Wednesday, May 7, 2008

Size does matter: style can transfer to larger formats


"Up in the Sycamores before the Spring Bud" -- $400; if you wish to purchase this 20x24 inch oil on canvas painting, see http://www.avonwaters.com/, contact us or click on the Etsy.com button on the right of this blog.

I've finally figured out a way to convey the style and textural richness that I create with my smaller works into larger sizes. While in Bogota Colombia, I bought some interesting small and oddly shaped palette knives.

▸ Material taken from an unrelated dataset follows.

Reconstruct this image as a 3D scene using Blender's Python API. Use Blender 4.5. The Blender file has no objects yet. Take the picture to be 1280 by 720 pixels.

Up until now my style has been schizophrenic, my smaller pieces having a heavy impasto and my larger pieces having more broad thin paint. More recently I managed to be able to add interest to the areas that had of broad color by adding brush strokes of a small brush on its side, but this painting is truly a break through because it uses the heavy impasto of the palette knife that I use in the smaller paintings using the pallet knives from South America. They create a brush-like pattern when held one way and can create the familiar tonal smear when used more broadly.

Sunday, May 4, 2008

The obvious revealed: exaggerating light


"Dead Pine in the Woods" -- $140; if you wish to purchase this 9x12 inch oil on canvas painting, see http://www.avonwaters.com/, contact us or click on the Etsy.com button on the right of this blog.

This painting is of a dead pine tree I found in the woods at the Mississinewa Lake recreation area in Indiana. Forty years ago, I remember riding in the back of the car into this area as the dam was being built. The houses were abandoned but not yet torn down to make way for the new flood control reservoir.

Had I not made those trips, I would have not been able to recognize the significance of this pine tree and several other pine trees that were in the middle of a thick woods. This is really the reminisce of what used to be someone's home and the pine was part of landscaping around the circular drive. In the woods I came upon a slight clearing. The circular shape told me that this pine was once the landscaping in the center.

The style I picked was once again the use of a palette knife. The challenge was creating contrast. In the deep woods, the light is very subtle and this painting exaggerates the light source to create more contrast and interest.

Thursday, May 1, 2008

Using color to create depth perception



"Fence row" -- $140; if you wish to purchase this 9x12 inch oil on canvas painting, see http://www.avonwaters.com/ contact us or click on the Etsy button on the right.

This is an experiment in perception using my love of intersecting plains. Here, a row of trees creates a natural divider or fence row between two small open fields. Behind these horizontal planes is a vertical plane of trees greening in the spring and bathed in light.

The use of the cooler blues with the lavender creates the depth perception I wanted. It looks easy, but in reality it is very difficult to get the fields to recede against the much warmer and more intense greens of the trees. To do this, I have had to play with the color saturation by graying the paints and using small amounts of white. Then there's a yellow green scumbled over the lavenders and pinks.